New room, old books.

7 Nov

Virginia Woolfe said in one of her books that if a woman is to write fiction, she needs a room of her own.

I now have such a room. I painted the walls sage green, bought a light yellow quilt bed spread, white, vintage book shelf and green bed stand. The rug I bought is white and fuzzy. It matches the ridiculously fuzzy large white pillow I also bought that looks like something out of Monsters, Inc., but I love it. It is clutter free and quite tranquil. I sit right now on the fuzzy rug (I’ve always believed in having cozy rugs under foot) with the fuzzy pillow at my back watching the morning sunlight float through the white curtains. I woke this morning for the first time in the room wondering where I was for a moment, forgetting that I now lived in such loveliness. Everything is soft and pretty. I didn’t know one could love a room so much as I love this one. Just being in it puts me in a better mood. I believe Woolfe wrote true about needing a room of ones own even in a literal sense. Here in this room, writing seems not so much difficult as natural. The room gives words room to breathe and move around. I can shut the door. I can shut everything out but the world I wish to put on paper. She’s absolutely right. Women do need a room of their own, and now that I have one, perhaps I will write more often.

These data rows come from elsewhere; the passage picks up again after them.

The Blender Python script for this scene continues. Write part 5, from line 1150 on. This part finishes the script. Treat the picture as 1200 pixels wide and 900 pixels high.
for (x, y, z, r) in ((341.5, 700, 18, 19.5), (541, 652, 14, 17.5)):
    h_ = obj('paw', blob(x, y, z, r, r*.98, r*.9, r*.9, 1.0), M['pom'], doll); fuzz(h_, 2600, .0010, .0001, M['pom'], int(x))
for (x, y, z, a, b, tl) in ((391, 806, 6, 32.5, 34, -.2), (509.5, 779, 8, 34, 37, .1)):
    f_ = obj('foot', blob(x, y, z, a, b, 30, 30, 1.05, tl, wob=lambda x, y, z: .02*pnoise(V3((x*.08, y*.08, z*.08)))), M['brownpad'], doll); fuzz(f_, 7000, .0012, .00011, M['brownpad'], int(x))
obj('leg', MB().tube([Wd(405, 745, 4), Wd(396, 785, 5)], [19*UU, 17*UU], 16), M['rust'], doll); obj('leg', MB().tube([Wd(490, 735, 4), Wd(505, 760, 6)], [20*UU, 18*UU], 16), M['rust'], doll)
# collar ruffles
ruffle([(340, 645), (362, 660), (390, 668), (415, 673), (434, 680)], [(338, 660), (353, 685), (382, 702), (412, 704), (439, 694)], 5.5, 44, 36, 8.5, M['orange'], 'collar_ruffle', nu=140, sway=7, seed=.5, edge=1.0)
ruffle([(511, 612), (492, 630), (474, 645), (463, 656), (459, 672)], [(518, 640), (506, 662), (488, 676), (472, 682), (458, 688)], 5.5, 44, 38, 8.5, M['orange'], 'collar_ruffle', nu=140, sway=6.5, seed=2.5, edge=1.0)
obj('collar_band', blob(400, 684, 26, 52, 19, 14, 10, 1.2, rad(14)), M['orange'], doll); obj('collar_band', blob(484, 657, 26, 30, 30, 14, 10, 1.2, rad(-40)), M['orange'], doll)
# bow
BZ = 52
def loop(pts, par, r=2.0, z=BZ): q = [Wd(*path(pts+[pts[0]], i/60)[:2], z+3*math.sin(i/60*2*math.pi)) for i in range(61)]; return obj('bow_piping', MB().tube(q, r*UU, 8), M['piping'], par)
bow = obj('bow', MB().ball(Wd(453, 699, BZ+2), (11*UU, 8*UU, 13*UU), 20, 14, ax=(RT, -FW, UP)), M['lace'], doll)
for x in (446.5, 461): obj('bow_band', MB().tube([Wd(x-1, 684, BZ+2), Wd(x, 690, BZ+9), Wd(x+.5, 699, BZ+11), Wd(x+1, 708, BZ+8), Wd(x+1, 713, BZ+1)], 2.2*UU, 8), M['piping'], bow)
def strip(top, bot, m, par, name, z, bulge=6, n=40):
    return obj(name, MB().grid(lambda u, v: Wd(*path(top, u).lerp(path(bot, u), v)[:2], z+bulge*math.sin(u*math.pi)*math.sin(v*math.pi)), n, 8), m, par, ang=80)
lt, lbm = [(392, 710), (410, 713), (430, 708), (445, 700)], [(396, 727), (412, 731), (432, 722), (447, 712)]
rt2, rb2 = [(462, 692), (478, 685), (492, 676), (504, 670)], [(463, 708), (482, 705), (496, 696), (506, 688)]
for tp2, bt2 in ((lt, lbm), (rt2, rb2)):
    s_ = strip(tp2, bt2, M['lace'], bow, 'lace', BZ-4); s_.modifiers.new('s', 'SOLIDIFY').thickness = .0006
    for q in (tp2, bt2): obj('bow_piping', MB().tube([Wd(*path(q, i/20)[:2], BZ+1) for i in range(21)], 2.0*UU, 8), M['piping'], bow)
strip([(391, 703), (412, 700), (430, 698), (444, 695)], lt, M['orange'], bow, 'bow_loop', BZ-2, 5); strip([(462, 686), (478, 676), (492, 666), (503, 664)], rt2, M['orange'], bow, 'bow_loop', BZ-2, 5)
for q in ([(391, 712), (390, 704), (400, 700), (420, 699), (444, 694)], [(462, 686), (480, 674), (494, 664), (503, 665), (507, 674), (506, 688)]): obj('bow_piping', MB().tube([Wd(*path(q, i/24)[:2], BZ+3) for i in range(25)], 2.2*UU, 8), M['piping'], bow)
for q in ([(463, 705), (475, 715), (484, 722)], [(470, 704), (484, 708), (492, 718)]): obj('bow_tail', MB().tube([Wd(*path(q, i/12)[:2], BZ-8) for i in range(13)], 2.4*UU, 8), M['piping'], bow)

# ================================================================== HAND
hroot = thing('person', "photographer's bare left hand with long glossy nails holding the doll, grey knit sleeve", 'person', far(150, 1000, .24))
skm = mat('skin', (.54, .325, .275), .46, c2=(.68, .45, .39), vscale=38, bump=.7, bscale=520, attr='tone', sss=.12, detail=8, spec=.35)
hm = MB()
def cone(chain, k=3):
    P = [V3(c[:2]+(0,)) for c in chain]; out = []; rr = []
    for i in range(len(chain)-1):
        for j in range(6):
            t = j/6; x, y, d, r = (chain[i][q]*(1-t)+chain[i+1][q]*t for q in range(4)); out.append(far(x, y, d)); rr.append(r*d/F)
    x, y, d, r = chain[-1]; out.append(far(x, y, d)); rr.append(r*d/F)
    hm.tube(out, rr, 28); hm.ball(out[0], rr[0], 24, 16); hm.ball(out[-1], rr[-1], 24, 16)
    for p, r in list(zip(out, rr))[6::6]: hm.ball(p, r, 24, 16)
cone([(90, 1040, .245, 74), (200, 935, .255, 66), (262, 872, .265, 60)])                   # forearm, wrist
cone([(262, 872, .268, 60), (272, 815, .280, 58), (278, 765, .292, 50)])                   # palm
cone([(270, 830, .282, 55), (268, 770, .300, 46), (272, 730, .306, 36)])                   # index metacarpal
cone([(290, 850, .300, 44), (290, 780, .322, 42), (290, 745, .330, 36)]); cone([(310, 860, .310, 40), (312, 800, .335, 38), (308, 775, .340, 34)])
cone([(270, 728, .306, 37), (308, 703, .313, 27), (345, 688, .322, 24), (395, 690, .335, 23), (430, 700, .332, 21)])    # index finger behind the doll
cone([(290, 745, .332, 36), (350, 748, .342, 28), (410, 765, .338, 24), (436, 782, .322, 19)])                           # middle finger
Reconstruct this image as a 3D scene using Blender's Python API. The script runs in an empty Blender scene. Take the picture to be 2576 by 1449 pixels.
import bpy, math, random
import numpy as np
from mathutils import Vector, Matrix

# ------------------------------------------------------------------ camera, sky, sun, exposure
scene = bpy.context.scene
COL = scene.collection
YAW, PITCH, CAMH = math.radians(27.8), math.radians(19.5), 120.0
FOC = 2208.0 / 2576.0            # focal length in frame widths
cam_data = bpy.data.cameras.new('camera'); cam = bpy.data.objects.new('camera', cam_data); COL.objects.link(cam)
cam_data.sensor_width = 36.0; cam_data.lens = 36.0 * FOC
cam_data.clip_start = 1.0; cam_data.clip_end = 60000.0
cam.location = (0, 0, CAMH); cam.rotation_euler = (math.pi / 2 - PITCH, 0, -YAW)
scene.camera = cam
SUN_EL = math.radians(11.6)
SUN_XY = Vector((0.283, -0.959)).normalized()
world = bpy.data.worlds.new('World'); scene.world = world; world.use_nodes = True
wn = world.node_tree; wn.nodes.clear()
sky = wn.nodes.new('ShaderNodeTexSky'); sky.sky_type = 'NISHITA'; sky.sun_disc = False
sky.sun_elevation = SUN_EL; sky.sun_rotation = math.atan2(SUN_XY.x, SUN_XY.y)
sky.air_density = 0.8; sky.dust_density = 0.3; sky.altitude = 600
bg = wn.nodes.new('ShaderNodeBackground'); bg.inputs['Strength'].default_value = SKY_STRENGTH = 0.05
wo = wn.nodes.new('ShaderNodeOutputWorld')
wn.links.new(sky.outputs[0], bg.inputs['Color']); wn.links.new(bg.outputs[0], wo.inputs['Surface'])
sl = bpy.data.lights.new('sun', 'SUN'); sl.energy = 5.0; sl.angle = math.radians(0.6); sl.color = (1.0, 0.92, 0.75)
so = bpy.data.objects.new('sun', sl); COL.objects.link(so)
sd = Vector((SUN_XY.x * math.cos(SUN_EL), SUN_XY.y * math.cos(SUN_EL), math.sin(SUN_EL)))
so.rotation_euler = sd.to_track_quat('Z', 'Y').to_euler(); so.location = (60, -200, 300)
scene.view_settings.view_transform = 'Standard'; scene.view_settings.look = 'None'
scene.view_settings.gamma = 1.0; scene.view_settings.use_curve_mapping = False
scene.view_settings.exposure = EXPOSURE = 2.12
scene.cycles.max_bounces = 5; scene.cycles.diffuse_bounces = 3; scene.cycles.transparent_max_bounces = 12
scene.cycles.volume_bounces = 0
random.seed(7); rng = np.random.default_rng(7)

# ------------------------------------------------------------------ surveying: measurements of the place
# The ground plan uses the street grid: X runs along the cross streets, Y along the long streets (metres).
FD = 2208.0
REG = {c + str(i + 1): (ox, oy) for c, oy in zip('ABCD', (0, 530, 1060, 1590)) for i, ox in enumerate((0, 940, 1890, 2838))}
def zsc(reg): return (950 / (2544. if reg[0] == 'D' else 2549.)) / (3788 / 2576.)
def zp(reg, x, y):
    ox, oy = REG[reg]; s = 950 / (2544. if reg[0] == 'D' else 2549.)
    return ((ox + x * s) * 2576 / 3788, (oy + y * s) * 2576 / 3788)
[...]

Yesterday I did something painful. I collected books in a laundry basket to give away. In other words, I’m getting rid of them. For many years I believed I would never get rid of my books. I would save them, like a chipmunk, for my entire life so that some day when I have lots and lots of money I would build a library to store all my books. And it would be magnificent. But I realized as I looked at how much money I’ve made over the past year, a pathetically low sum to be sure, that riches will never be in my foreseeable future and by extension, a mahogany library. I was sad. But I accepted my fate and slowly took out each book from my bookshelf, one by one, as puffs of dust flew into the air and my nostrils, and as I sneezed, a pang rippled threw me as I considered whether to put the book in the “Give away” pile or the “Keep” pile. By the time I finished, the laundry basket, the “Give away” pile, was full and almost too heavy to carry. Some person will enjoy these, I tried to tell myself. It was a kind thing to do to give away these books. But the whole time I couldn’t help but feel vicious, as if I would rooting up flowers with a spade instead of weeds. How could I get rid of these? In the end, I did. They’re gone and so too is my dream of a library, but somehow it leaves me feeling like I did a very mature, adult kind of thing. And anyways, I now have my room. It’s a consolation.